For May, Inflation-Focused And Value Plays Attract The Largest Flows For ETFs And Conventional Funds

For the month of May, investors injected some $167.5 billion into the mutual fund business (including conventional funds and ETFs) based on preliminary numbers. However, investors remained on the fence, injecting almost half of that sum into Money Market Funds (+$84.81 billion).

Of the long-term assets, all three asset classes attracted net new money in May, with equity funds attracting $41.1 billion, taxable bond funds taking in $34.6 billion, and municipal bond funds receiving $6.9 billion.

During the month the broad-based U.S. indices hit new record highs but remained range-bound as investors wrestled with the dichotomy between strong Q1 corporate earnings results, a flattening of the Treasury yield curve, and broad reopening of the U.S economy against growing inflationary concerns, labor shortages, and lower than expected April nonfarm payrolls report. The report showed the U.S. economy added just 266,000 jobs in April compared to analysts’ expectation of 755,000. Commodity prices rose for the month, with near-month gold prices gaining 7.65% to close the month at $1,902.50 per ounce and front-month crude oil prices climbing 4.31% to close at $66.32 per barrel.

For the month, out-of-favor issues continued to rally while the stay-at-home and growth stocks were pressured, with the Nasdaq Composite (-1.53%) suffering the only major decline and the NYSE AMEX (+9.49%) composite posting the strongest return, followed by the Dow Jones Industrial Average (+1.93%, which witnessed its twenty-fourth record close for 2021 during the month).

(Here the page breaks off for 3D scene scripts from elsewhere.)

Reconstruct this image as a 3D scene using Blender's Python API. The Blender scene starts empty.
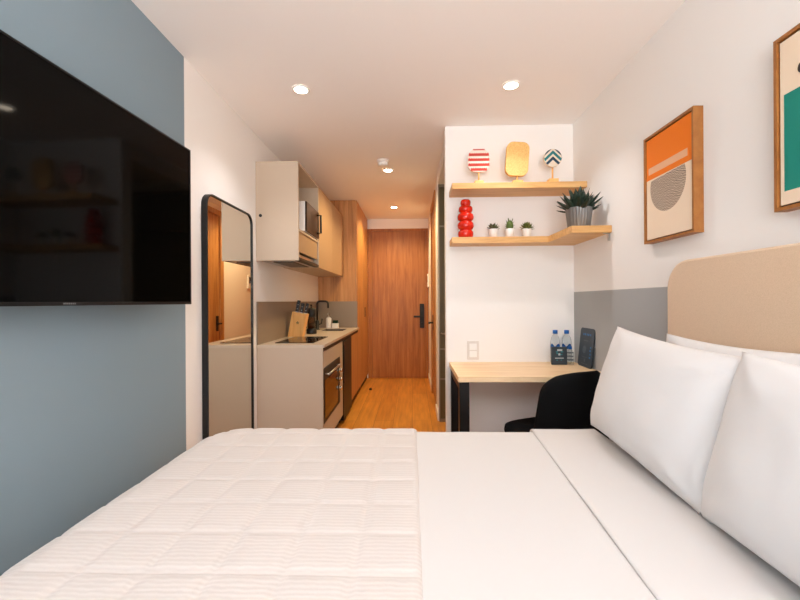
import bpy, bmesh, math, random
from mathutils import Vector, Matrix, noise
random.seed(7)
C = bpy.context.scene.collection
PI = math.pi
def R(a): return math.radians(a)

# ------------------------------------------------------------------ materials
def lin(c):
    return tuple((x/12.92 if x <= .04045 else ((x+.055)/1.055)**2.4) for x in [v/255 for v in c])
def mat(name, rgb, rough=.5, metal=0., spec=.5, emit=None, estr=0., trans=0., ior=1.45, alpha=1., coat=0., sheen=0.):
    m = bpy.data.materials.new(name); m.use_nodes = True
    b = m.node_tree.nodes['Principled BSDF']
    b.inputs['Base Color'].default_value = (*lin(rgb), 1)
    b.inputs['Roughness'].default_value = rough
    b.inputs['Metallic'].default_value = metal
    b.inputs['Specular IOR Level'].default_value = spec
    b.inputs['Transmission Weight'].default_value = trans
    b.inputs['IOR'].default_value = ior
    b.inputs['Alpha'].default_value = alpha
    b.inputs['Coat Weight'].default_value = coat
    b.inputs['Sheen Weight'].default_value = sheen
    if emit:
        b.inputs['Emission Color'].default_value = (*emit, 1); b.inputs['Emission Strength'].default_value = estr
    return m
def nodes(m): return m.node_tree.nodes, m.node_tree.links, m.node_tree.nodes['Principled BSDF']
def coords(m, scale):
    n, l, b = nodes(m)
    tc = n.new('ShaderNodeTexCoord'); mp = n.new('ShaderNodeMapping')
    mp.inputs['Scale'].default_value = scale
    l.new(tc.outputs['Object'], mp.inputs['Vector'])
    return mp
def ramp(m, stops):
    n, l, b = nodes(m)
    r = n.new('ShaderNodeValToRGB'); e = r.color_ramp.elements
    while len(e) > 1: e.remove(e[-1])
    e[0].position = stops[0][0]; e[0].color = (*lin(stops[0][1]), 1)
    for p, c in stops[1:]:
        k = e.new(p); k.color = (*lin(c), 1)
    return r
def wood(name, dark, mid, light, scale, rough=.45, bump=.05, spec=.5):
    m = mat(name, mid, rough, spec=spec)
    n, l, b = nodes(m); mp = coords(m, scale)
    t = n.new('ShaderNodeTexNoise'); t.inputs['Scale'].default_value = 1; t.inputs['Detail'].default_value = 6; t.inputs['Roughness'].default_value = .65
    t.inputs['Distortion'].default_value = .6
    l.new(mp.outputs[0], t.inputs['Vector'])
    r = ramp(m, [(.3, dark), (.5, mid), (.72, light)])
    l.new(t.outputs['Fac'], r.inputs[0]); l.new(r.outputs[0], b.inputs['Base Color'])
    bp = n.new('ShaderNodeBump'); bp.inputs['Strength'].default_value = bump; bp.inputs['Distance'].default_value = .002
    l.new(t.outputs['Fac'], bp.inputs['Height']); l.new(bp.outputs[0], b.inputs['Normal'])
    return m
def rough_paint(name, rgb, scale=180, strength=.06, rough=.85, spec=.25):
    m = mat(name, rgb, rough, spec=spec)
    n, l, b = nodes(m); mp = coords(m, (scale,)*3)
    t = n.new('ShaderNodeTexNoise'); t.inputs['Scale'].default_value = 1; t.inputs['Detail'].default_value = 3
    l.new(mp.outputs[0], t.inputs['Vector'])
    bp = n.new('ShaderNodeBump'); bp.inputs['Strength'].default_value = strength; bp.inputs['Distance'].default_value = .001
    l.new(t.outputs['Fac'], bp.inputs['Height']); l.new(bp.outputs[0], b.inputs['Normal'])
    return m
def fabric(name, rgb, scale=(900, 900, 900), strength=.25, rough=.9, sheen=.2, dist=.0006, var=0):
    m = mat(name, rgb, rough, spec=.15, sheen=sheen)
    n, l, b = nodes(m); mp = coords(m, scale)
    t = n.new('ShaderNodeTexNoise'); t.inputs['Scale'].default_value = 1; t.inputs['Detail'].default_value = 2
    l.new(mp.outputs[0], t.inputs['Vector'])
    bp = n.new('ShaderNodeBump'); bp.inputs['Strength'].default_value = strength; bp.inputs['Distance'].default_value = dist
    l.new(t.outputs['Fac'], bp.inputs['Height']); l.new(bp.outputs[0], b.inputs['Normal'])
    if var:
        r = ramp(m, [(.3, tuple(c-var for c in rgb)), (.7, tuple(min(255, c+var) for c in rgb))])
        l.new(t.outputs['Fac'], r.inputs[0]); l.new(r.outputs[0], b.inputs['Base Color'])
    return m

WALL = rough_paint('warm_white_paint', (240, 237, 233))
CEIL = rough_paint('ceiling_paint', (246, 243, 240))
BLUE = rough_paint('blue_grey_paint', (133, 151, 161))
GREY = rough_paint('grey_stripe_paint', (170, 172, 172))
TRIM = mat('white_trim', (236, 230, 222), .5)
OAKV = wood('oak_veneer_upright', (150, 100, 54), (188, 132, 76), (206, 154, 98), (26, 26, 1.6), .42)
DOORW = wood('entry_door_oak', (132, 78, 34), (162, 102, 48), (182, 122, 64), (24, 24, 1.5), .42)
SHELFW = wood('shelf_oak', (188, 136, 78), (214, 164, 102), (228, 182, 122), (2, 30, 30), .45)
DESKW = wood('desk_oak', (226, 188, 138), (240, 206, 160), (248, 220, 180), (2, 26, 26), .4)
FRAMEW = wood('walnut_frame', (138, 84, 36), (158, 100, 46), (172, 114, 58), (14, 40, 14), .45)
BLOCKW = wood('bamboo', (204, 142, 74), (226, 166, 92), (238, 184, 112), (20, 20, 3), .4)
LAM = rough_paint('beige_laminate', (190, 172, 152), 60, .02, .5, .4)
LAMT = rough_paint('tan_laminate', (176, 144, 112), 60, .02, .5, .4)
LAMIN = mat('cabinet_inside', (176, 154, 132), .6)
COUNTER = mat('beige_quartz', (196, 180, 162), .28)
SPLASH = mat('taupe_splash', (138, 122, 104), .35)
BLACK = mat('matt_black', (16, 16, 17), .45)
BLACKM = mat('black_metal', (20, 20, 22), .38, .3)
GLASSB = mat('black_glass', (8, 8, 9), .06, spec=.5)
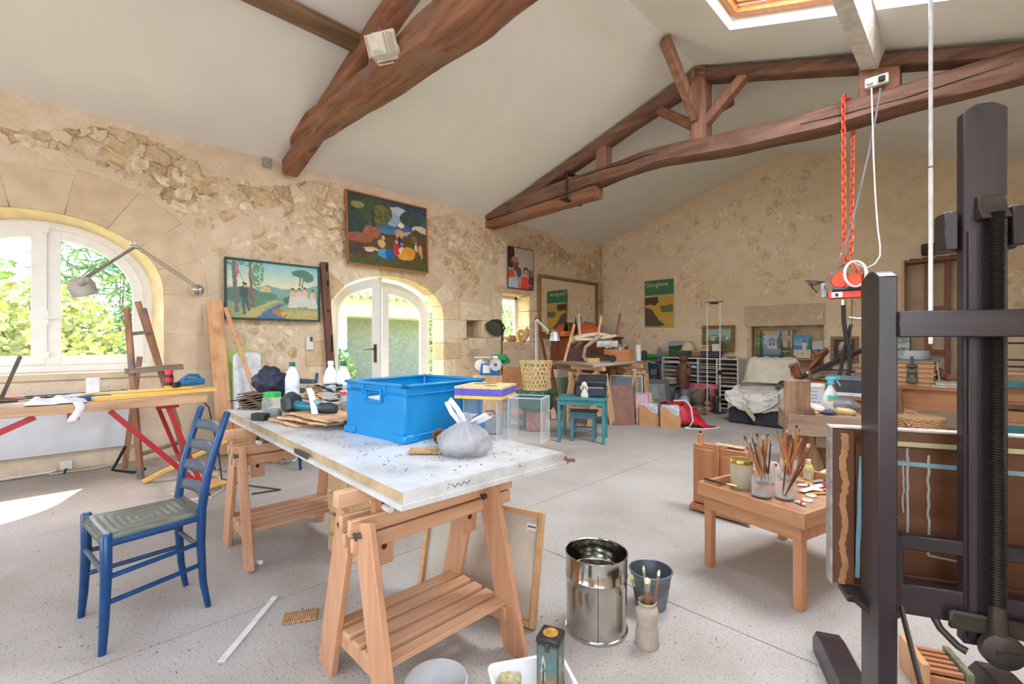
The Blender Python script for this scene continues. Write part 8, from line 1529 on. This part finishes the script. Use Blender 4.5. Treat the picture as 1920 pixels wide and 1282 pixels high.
stone_('large grey flint lump beside the spray bottle',1581,768,(.13,.09,.075),plain('flint_grey',(112,112,116),.5,0,.2,16),3);stone_('white and orange quartz lump in front of the white tub',1522,770,(.12,.07,.05),plain('quartz',(222,208,192),.5,0,.12,20),5);stone_('dark brown stone at left edge of the bench',1494,770,(.055,.045,.03),plain('dark_brown_stone',(86,68,62),.7,0,.15,20),7);stone_('small yellow stone at front edge of the bench',1518,774,(.06,.035,.022),plain('yellow_stone',(206,170,120),.6,0,.1,20),9);stone_('dark grey round stone at front edge of the bench',1554,775,(.05,.04,.03),plain('slate_dark',(76,78,88),.6,0,.15,20),11);stone_('flat slate blue stone behind the round dark one',1540,772,(.06,.04,.02),plain('slate_blue',(110,112,128),.6,0,.12,20),13);stone_('mustard and white flint at right front of the bench',1580,776,(.10,.05,.042),plain('mustard_flint',(170,146,104),.5,0,.3,12),15)
# ================================================================ RIGHT BACKGROUND: TABLE, CHEST, STACKS
M_TAB=wood('honey_table_wood',(158,100,62),(192,134,90),'x',5,.5);M_TABZ=wood('honey_table_leg',(160,100,62),(190,130,86),'z',5,.5)
TBZ=.70;tY=7.06;tb_=thing('farm_table','honey brown wooden table with turned leg behind the crank easel','table',(5.18,tY+.40,0));X0,X1=4.42,5.99
part('table_top',MB().box(((X0+X1)/2,tY+.40,TBZ-.015),(X1-X0+.06,.86,.03)),M_TAB,tb_,world=True,bev=.004);part('apron',MB().box(((X0+X1)/2,tY+.03,TBZ-.145),(X1-X0-.16,.025,.23)),M_TAB,tb_,world=True);part('apron',MB().box((X1-.04,tY+.40,TBZ-.145),(.025,.62,.23)),M_TAB,tb_,world=True)
def turned(x,y):
    l=part('leg',MB().lathe([(0,0),(.025,0),(.03,.03),(.022,.06),(.04,.30),(.042,.36),(.03,.38),(.045,.40),(.045,.42),(.028,.435),(0,.435)],(x,y,0),n=20).box((x,y,.555),(.085,.085,.24)),M_TABZ,tb_,world=True,bev=.003);return l
for x in(X0+.04,X1-.06):
    for y in(tY+.045,tY+.75):turned(x,y)
    # wicker hamper under it
wh_=thing('wicker_hamper','oval lidded wicker hamper in front of the honey brown table','hamper',(5.50,6.80,0));M_WIC=plain('wicker',(216,172,130),.7,0,.15,60);Hh=.37;mb=MB()
R_=lambda z:.235+.05*(z/Hh)
for row in range(26):
    z=Hh*(row+.5)/26;pts=[]
    for i in range(72):a=2*math.pi*i/72;r_=R_(z)+.006*(1 if(i//2+row)%2 else-1);pts.append((r_*math.cos(a),r_*.72*math.sin(a),z))
    mb.tube(pts,.0075,4,True)
part('woven_rows',mb,M_WIC,wh_,kind='stuff');part('inner_wall',MB().lathe([(0,.002),(.232,.002),(.28,Hh)],n=36,fn=lambda p,t,z:Vector((p.x,p.y*.72,p.z)),caps=False),plain('wicker_dark',(120,86,58),.8),wh_)
part('lid',MB().lathe([(.295,Hh),(.30,Hh+.02),(.27,Hh+.035),(.12,Hh+.05),(0,Hh+.052)],n=40,fn=lambda p,t,z:Vector((p.x,p.y*.72,p.z+.002*math.sin(p.length*260)))),plain('wicker_lid',(204,164,122),.7,0,.12,60),wh_);part('lid_handle',MB().tube([(-.05,0,Hh+.05),(-.03,0,Hh+.075),(.03,0,Hh+.075),(.05,0,Hh+.05)],.009,6),M_WIC,wh_);part('front_loop',MB().tube([(-.03,-.215,Hh-.02),(0,-.235,Hh-.06),(.03,-.215,Hh-.02)],.009,6),M_WIC,wh_)
# clamped stack of boards
sx=5.06;rr=random.Random(17);xL,xR=PY(1660,700,tY+.12).x,PY(1752,700,tY+.12).x;z=TBZ
for k in range(16):
    h_=.0185;single('thin_board',MB().box(((xL+xR)/2+rr.uniform(-.008,.008),tY+.25,z+h_/2),(xR-xL+rr.uniform(-.02,.02),.34,h_-.003)),(M_LP,M_STK,M_TAB)[k%3],ORD[k]+' thin wooden board from the bottom of the clamped stack on the honey brown table','board','thin boards clamped in a stack on the honey brown table',bev=.001);z+=h_
c=PY(1710,700,tY+.05);vc=thing('screw_clamp','grey iron clamp gripping the stack of thin boards','clamp',(c.x,tY+.055,TBZ+.02));M_IRG=plain('iron_grey',(96,98,98),.5,.4,.1)
part('clamp_body',MB().box((0,0,.05),(.09,.05,.06)).box((0,0,.16),(.085,.05,.05)).box((-.035,0,.105),(.02,.05,.07)).box((.035,0,.105),(.02,.05,.07)),M_IRG,vc,bev=.008);part('clamp_screw',MB().cyl((0,0,.17),(0,0,.33),.012,None,10),M_IRG,vc);part('clamp_ring',MB().lathe([(.03,0),(.05,.01),(.05,.03),(.03,.04)],(0,0,.20),n=18),M_IRG,vc)
c=PY(1712,665,tY+.2)
for k in range(3):single('plastic_dish',MB().lathe([(0,0),(.15-.006*k,0),(.17-.008*k,.035),(.16-.008*k,.035),(.14-.006*k,.006),(0,.006)],(c.x,tY+.22,z+.022+.030*k),n=32),plain('pale_dish',(196,206,208),.3),('lowest','middle','topmost')[k]+' pale translucent dish on the stack of thin boards','dish','pale dishes on the stack of thin boards')
single('blue_green_tray',MB().box((c.x+.02,tY+.22,z+.009),(.42,.30,.018)),plain('slate_teal',(96,122,128),.5),'slate teal tray under the pale translucent dishes','tray',bev=.003);leaning('upright_ruler','speckled upright wooden ruler at right end of the clamped stack','ruler',(xR+.05,tY+.12,TBZ+.004),(xR+.02,tY+.12,TBZ+.30),.035,.012,plain('ruler_cream',(190,180,160),.7,0,.2,60))
c=PY(1782,720,tY+.2)
for k in range(4):single('paper_bundle',MB().box((c.x+rr.uniform(-.02,.02),tY+.18,TBZ+.010+.017*k),(.32-.02*k,.24,.014),rr.uniform(-.1,.1)),plain('paper_b%d'%k,((206,200,190),(188,180,168),(214,210,202),(176,166,150))[k],.8),('lowest','second','third','topmost')[k]+' bundle of grey-white papers right of the clamped stack','papers','paper bundles on the honey brown table')
single('cracked_driftwood',MB().surf(lambda u,v:(c.x-.12+u*.30,tY+.34+.03*math.sin(u*9),TBZ+.076+v*.14*(.7+.3*math.sin(u*13))),20,5),plain('reddish_bark',(134,92,72),.9,0,.25,14),'cracked reddish bark piece behind the paper bundles','bark',solid=.03,angle=70)
# long chest with case on it, nearer
CZ=.545;a,b=PZ(1566,748,CZ),PZ(1640,752,CZ);cy_=6.28;a=PY(1548,746,cy_);b=PY(1668,746,cy_)
c0,c1=a.x,b.x;CZ=a.z+.03;chx=thing('wooden_chest','orange brown wooden chest behind the timber bench','chest',((c0+c1)/2,cy_+.25,0));part('chest_body',MB().box(((c0+c1)/2,cy_+.25,(CZ-.03)/2),(c1-c0,.5,CZ-.03)),wood('chest_orange',(150,82,46),(182,110,66),'x',6,.5),chx,world=True,bev=.004);part('chest_lid',MB().box(((c0+c1)/2,cy_+.24,CZ-.015),(c1-c0+.03,.54,.03)),wood('chest_orange',(150,82,46),(182,110,66),'x',6,.5),chx,world=True,bev=.004);part('keyhole_plate',MB().cyl(((c0+c1)/2+.22,cy_-.004,CZ-.14),((c0+c1)/2+.22,cy_-.008,CZ-.14),.02,None,14),plain('brass',(178,140,70),.3,.9),chx,world=True)
single('white_plank',MB().box(((c0+c1)/2,cy_+.20,CZ+.022),(c1-c0-.05,.34,.036)),plain('white_painted_plank',(214,220,226),.5),'white painted plank lying on the wooden chest under the black case','plank',bev=.003)
bc=thing('black_case','worn black instrument case with brass clasp on the white plank','case',((c0+c1)/2,cy_+.24,CZ+.041));part('case_base',MB().box((0,0,.065),(c1-c0-.16,.30,.13)),plain('worn_black',(58,60,60),.6,0,.12,12),bc,bev=.006);part('case_lid',MB().box((0,0,.160),(c1-c0-.15,.31,.056)),plain('worn_slate',(104,112,116),.5,0,.1,12),bc,bev=.010);part('clasp',MB().box((.17,-.158,.11),(.05,.012,.06)),plain('brass',(178,140,70),.3,.9),bc,bev=.006)
# drifts of papers and palettes behind
rr=random.Random(23);bzz=TBZ;px_c=[(1515,700),(1545,696),(1575,692),(1605,690),(1620,686)]
cols2=[(206,196,180),(176,150,130),(186,196,200),(120,150,146),(70,66,66),(214,206,190),(196,140,112)]
for k in range(16):
    x=rr.uniform(4.46,5.02);y=tY+rr.uniform(.12,.42);z_=TBZ+.006+.0135*k;c_=cols2[k%7];single('flat_sheet',MB().box((x*.4+4.75*.6,y*.3+(tY+.27)*.7,z_),(rr.uniform(.28,.42),rr.uniform(.2,.3),.010),rr.uniform(-.35,.35)),plain('sheet_c%d'%(k%7),c_,.7,0,.12,16),ORD[k]+' loose sheet from the bottom of the heap on left of the honey brown table','paper','loose sheets heaped on left of the honey brown table')
    # long clamp lever with brown wooden jaws
a,b=PD(1492,711,5.9),PD(1640,646,6.1);lv=thing('sash_clamp','long dark bar clamp with brown wooden arms reaching over the timber bench','clamp',a);M_BAR=plain('dark_bar',(74,66,66),.45,.3,.1,20)
part('bar',MB().bar(a,b,.05,.055,(0,0,1)),M_BAR,lv,world=True,bev=.004);d=(b-a).normalized();part('collar',MB().bar(a+d*.16,a+d*.22,.07,.075),M_CHR,lv,world=True,bev=.004);part('collar',MB().bar(a+d*.62,a+d*.65,.06,.065),M_STL,lv,world=True)
part('wooden_arm',MB().bar(PD(1497,708,5.9),PD(1487,682,5.9),.06,.09,(1,0,0)),M_DRW,lv,world=True,bev=.006);part('arm_pin',MB().cyl(PD(1478,689,5.85),PD(1488,683,5.85),.016,None,10),M_CHR,lv,world=True);part('pin_rod',MB().cyl(PD(1482,690,5.85),PD(1485,706,5.85),.006,None,6),M_STL,lv,world=True)
xc=thing('wooden_cross_clamp','reddish brown crossed wooden clamp behind the long bar clamp','clamp',PD(1525,690,6.3));part('long_arm',MB().bar(PD(1512,700,6.3),PD(1551,655,6.3),.10,.05,(1,0,0)),M_DRW,xc,world=True,bev=.006);part('cross_arm',MB().bar(PD(1528,658,6.35),PD(1541,690,6.35),.08,.05,(1,0,0)),M_DRW,xc,world=True,bev=.006);part('screw_bar',MB().cyl(PD(1534,664,6.25),PD(1546,657,6.25),.016,None,10),M_CHR,xc,world=True);part('wing_tip',MB().bar(PD(1529,657,6.25),PD(1535,665,6.25),.02,.02),M_GOLD,xc,world=True);part('stand_foot',MB().box((xc.location.x-.05,xc.location.y,(xc.location.z-.1+TBZ)/2),(.05,.05,xc.location.z-.1-TBZ+.1)),M_DRW,xc,world=True)
# far right: dark iron grille, shelf with cartons and teal boards
rk=thing('wall_rack','wooden rack of cartons and teal boards at right edge behind the crank easel','rack',(6.55,7.95,0));
for z_,m in((.28,M_LP),(.52,M_TAB),(.86,M_LP)):part('rack_shelf',MB().box((6.60,7.95,z_),(.9,.45,.028)),m,rk,world=True,bev=.002)
for x in(6.17,7.03):part('rack_upright',MB().box((x,7.95,.45),(.04,.44,.9)),M_TAB,rk,world=True)
for k,(x,z_,w_,h_)in enumerate([(6.36,.62,.22,.17),(6.40,.36,.26,.13),(6.68,.62,.24,.16)]):single('small_carton',MB().box((x,7.90,z_),(w_,.24,h_)),M_BOX,('brown carton on middle shelf of the far right rack','brown carton on lowest shelf of the far right rack','second brown carton on middle shelf of the far right rack')[k],'carton',bev=.003)
for k,z_ in enumerate((.735,.225)):single('teal_board',MB().box((6.55,7.70,z_),(.7,.03,.075 if k==0 else .09)),M_TEAL,('upper','lower')[k]+' teal board fixed across front of the far right rack','board',bev=.003)
ig=thing('iron_grille','rusty iron grille standing on the far right rack','grille',(6.56,8.1,.876));
for k in range(4):part('upright_bar',MB().box((-.33+k*.22,0,.20),(.03 if k%2 else .05,.02,.40)),plain('rusty_iron',(74,48,42),.7,.3,.15,20),ig)
for z_ in(.05,.13,.33):part('cross_bar',MB().box((0,0.012,z_),(.74,.016,.022)),plain('rusty_iron',(74,48,42),.7,.3,.15,20),ig)
c=PZ(1056,864);single('bark_patch',MB().surf(lambda u,v:(c.x+(u-.5)*.16*(1+.3*math.sin(v*9)),c.y+(v-.5)*.22*(1+.25*math.sin(u*11)),.006+.006*noise.noise(Vector((u*9,v*9,2)))),12,12),plain('bark_brown',(112,78,60),.95,0,.3,40),'patch of brown bark scraps on the floor beyond right corner of the white door table','bark',solid=.006)
c=PZ(1012,874);single('red_strip',MB().box((c.x,c.y,.006),(.20,.035,.012),.9),plain('red_strip',(176,52,44),.5),'flat red strip on the floor beyond the right corner of the white door table','strip',bev=.002)
a,b=PD(1690,812,5.15),PD(1686,728,5.2);leaning('weathered_board','weathered grey brown board standing left of the wicker hamper','board',(a.x,a.y,.0),(b.x,b.y,b.z),.13,.05,M_DRIFTZ)
a,b=PY(1676,631,YW-.03),PY(1706,662,YW-.03);picture('small_painting','small pale blue and green picture beside the tall gable recess',raster(30,30,[('grad',(206,212,212),(196,200,196),0,1),('spot',.5,.2,.5,.25,(110,150,150),.6),('spot',.6,.8,.4,.15,(60,70,90),.5)],4,8),b.x-a.x,a.z-b.z,((a.x+b.x)/2,YW-.02,(a.z+b.z)/2),0,0,.012,.02,M_BLK)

Overseas, the Shanghai Composite (+6.72%), the Xetra DAX (+3.48%), and the FTSE 100 (+3.44%) all posted handsome returns for May.

On the equity side, international equity funds (including ETFs) attracted the largest amount of net new money, taking in $19.0 billion, followed by sector-other funds (+$9.6 billion, which is heavy influenced by commodities funds), equity income funds (+$6.0 billion), and sector-financial/banking funds (+$5.9 billion).